Vale lembrar que a vigência da nova norma já foi prorrogada por duas vezes, sendo a última data definida como 1º de dezembro de 2024 após aprovação da Diretoria Colegiada por ocasião da 610ª Reunião da DICOL.
Assim, em que pese as regras de notificação por inadimplência ainda não estejam surtindo efeitos em razão da prorrogação de sua vigência, as operadoras devem se preparar.
Como visto, a nova norma traz particularidades operacionais que podem impactar nas respostas e documentos encaminhados à ANS em sede de fiscalização, independente do meio de comunicação que seja escolhido pelo ente regulado.
Portanto, esse é o momento ideal para as operadoras e administradoras de benefícios adequarem seus fluxos de notificação e consequente rescisão contratual, possibilitando a diminuição de demandas e riscos de infrações regulatórias.
Nesse sentido, medidas estratégicas podem facilitar o processo de conformidade regulatória, como a revisão e padronização de fluxos operacionais; implementação de ferramentas de comunicação digital; capacitação de equipes e treinamentos; instituição de fluxo de guarda e atualização de documentos, além da revisão dos processos de comunicação com os beneficiários.

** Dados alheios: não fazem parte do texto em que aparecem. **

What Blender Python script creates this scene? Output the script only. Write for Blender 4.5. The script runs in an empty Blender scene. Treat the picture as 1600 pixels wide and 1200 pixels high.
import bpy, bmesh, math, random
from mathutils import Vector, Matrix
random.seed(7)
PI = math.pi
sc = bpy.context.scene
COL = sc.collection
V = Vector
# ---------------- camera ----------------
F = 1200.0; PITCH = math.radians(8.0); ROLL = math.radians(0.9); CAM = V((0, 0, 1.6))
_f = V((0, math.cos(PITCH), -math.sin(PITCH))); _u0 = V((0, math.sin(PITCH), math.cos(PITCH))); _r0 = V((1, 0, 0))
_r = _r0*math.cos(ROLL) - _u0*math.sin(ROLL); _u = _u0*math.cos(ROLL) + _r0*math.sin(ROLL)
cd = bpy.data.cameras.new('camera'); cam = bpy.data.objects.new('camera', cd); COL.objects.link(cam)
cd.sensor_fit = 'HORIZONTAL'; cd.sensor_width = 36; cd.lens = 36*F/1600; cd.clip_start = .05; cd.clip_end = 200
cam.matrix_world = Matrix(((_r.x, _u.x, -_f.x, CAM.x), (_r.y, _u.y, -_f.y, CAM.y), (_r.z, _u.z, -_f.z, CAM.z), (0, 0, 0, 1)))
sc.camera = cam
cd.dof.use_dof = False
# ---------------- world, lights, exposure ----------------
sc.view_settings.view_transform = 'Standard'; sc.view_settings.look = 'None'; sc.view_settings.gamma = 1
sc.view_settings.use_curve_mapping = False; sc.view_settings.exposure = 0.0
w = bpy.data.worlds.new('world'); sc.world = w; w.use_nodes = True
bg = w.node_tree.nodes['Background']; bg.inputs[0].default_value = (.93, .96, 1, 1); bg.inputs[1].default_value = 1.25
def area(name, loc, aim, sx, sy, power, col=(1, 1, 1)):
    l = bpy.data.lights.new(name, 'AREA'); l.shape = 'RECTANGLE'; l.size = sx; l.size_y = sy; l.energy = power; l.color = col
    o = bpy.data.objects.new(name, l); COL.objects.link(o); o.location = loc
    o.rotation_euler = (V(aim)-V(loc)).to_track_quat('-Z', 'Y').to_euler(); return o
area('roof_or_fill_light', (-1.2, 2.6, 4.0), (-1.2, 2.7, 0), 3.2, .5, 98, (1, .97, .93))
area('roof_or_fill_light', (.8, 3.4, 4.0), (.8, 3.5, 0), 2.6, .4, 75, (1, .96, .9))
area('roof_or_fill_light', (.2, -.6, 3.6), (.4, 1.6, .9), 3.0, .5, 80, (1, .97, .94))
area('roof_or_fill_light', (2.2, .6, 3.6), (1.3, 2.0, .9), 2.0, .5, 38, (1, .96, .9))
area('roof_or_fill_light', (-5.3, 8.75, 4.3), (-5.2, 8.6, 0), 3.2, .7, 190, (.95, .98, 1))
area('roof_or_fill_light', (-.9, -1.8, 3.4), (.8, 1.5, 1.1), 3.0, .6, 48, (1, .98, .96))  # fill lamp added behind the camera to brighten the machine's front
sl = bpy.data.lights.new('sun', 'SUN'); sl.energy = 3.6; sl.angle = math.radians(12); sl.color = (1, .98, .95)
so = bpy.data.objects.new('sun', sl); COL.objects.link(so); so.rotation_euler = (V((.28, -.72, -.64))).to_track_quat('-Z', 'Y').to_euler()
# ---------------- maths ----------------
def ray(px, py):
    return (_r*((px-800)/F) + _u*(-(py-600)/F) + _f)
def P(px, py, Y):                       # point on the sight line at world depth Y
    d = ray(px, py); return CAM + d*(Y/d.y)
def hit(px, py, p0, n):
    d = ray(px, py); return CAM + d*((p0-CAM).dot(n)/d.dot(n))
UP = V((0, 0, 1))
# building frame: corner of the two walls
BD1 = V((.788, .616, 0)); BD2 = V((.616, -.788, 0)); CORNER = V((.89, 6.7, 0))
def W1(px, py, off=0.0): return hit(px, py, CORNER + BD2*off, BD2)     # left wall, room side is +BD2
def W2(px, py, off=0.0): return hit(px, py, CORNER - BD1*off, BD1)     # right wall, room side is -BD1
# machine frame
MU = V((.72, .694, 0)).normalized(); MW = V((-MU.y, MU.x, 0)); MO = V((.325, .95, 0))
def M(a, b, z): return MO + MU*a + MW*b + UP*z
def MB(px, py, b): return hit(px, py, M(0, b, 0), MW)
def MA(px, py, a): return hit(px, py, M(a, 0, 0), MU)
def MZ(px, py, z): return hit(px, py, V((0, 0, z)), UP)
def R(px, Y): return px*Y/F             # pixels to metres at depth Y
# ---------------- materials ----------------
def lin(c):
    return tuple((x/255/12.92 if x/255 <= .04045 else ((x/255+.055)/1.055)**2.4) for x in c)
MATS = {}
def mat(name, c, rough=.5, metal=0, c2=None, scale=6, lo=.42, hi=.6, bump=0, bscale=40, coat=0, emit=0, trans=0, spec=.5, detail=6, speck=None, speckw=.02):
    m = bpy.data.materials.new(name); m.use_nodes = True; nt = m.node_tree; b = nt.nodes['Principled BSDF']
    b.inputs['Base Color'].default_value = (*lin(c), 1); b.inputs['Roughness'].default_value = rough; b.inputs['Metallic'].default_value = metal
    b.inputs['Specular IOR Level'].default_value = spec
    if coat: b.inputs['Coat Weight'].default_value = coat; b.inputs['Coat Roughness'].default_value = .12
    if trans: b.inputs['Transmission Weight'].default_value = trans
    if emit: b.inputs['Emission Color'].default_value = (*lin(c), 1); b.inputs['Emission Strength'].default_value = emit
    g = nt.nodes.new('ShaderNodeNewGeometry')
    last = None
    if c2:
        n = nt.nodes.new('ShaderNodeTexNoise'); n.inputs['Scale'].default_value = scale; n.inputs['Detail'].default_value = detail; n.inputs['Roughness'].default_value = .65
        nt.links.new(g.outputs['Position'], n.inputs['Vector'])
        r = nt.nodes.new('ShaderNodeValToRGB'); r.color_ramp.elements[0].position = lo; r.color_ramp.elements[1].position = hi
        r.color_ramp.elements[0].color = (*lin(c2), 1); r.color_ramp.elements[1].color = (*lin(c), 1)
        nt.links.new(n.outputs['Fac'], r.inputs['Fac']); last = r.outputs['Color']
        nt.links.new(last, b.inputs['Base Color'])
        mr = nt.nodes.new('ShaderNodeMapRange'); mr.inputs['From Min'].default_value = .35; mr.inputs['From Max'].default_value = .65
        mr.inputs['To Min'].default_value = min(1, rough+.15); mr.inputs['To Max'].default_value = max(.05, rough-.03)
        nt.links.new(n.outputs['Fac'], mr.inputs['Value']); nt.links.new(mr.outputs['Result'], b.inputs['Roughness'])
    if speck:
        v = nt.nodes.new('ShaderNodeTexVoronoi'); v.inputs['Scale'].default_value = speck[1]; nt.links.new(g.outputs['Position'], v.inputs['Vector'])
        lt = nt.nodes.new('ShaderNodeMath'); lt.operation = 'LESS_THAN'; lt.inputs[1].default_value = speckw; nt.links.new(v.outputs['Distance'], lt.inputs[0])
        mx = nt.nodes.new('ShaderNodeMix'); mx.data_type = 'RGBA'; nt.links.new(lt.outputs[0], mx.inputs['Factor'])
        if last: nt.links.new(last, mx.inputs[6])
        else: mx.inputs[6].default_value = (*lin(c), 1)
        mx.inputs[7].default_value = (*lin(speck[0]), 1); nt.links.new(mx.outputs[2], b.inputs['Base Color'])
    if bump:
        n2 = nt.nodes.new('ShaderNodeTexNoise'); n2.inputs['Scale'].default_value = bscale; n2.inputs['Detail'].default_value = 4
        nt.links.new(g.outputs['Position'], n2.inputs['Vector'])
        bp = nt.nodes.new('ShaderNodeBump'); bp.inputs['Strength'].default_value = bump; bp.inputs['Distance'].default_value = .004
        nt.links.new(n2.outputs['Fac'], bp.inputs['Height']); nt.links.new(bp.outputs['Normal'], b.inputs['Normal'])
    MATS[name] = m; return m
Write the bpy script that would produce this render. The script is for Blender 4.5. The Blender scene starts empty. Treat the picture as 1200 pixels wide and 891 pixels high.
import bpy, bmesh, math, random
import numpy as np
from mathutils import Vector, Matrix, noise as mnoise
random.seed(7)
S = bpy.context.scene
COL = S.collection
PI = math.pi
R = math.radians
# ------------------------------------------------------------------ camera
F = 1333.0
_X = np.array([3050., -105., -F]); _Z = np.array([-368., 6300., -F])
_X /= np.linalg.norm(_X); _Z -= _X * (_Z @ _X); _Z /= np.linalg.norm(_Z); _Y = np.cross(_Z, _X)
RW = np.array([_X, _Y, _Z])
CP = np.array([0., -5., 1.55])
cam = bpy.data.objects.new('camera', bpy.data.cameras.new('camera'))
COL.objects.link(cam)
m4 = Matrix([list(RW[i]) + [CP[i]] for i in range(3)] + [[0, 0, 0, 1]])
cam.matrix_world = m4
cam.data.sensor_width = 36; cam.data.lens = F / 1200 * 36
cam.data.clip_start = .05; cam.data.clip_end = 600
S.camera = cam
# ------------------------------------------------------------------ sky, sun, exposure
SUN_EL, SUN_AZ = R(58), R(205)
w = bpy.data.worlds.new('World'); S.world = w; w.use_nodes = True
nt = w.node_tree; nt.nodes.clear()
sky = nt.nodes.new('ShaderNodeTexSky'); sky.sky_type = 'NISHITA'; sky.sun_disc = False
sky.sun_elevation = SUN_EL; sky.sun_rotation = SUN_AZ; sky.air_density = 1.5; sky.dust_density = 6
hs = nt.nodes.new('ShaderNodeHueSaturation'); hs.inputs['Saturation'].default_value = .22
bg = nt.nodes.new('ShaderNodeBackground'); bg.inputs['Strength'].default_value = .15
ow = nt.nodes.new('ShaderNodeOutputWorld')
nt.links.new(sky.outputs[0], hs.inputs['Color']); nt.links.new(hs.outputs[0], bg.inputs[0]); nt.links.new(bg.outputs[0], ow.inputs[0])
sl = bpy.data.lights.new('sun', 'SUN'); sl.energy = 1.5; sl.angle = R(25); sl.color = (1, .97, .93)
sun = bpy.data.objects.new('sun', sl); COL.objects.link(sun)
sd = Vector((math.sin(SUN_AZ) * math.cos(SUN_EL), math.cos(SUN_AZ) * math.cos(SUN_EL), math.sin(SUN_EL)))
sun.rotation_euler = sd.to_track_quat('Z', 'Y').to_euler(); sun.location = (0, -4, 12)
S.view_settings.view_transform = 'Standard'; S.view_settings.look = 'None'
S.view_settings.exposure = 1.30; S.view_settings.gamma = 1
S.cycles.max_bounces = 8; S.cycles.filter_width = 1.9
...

Em resumo, a RN 593/23 representa um passo importante na padronização e modernização dos fluxos de notificação por inadimplência, abrangendo tanto as operadoras de planos de saúde quanto as administradoras de benefícios. A preparação cuidadosa e a adaptação às exigências dessa normativa são essenciais para mitigar riscos de penalidades e garantir a segurança jurídica em caso de fiscalizações futura.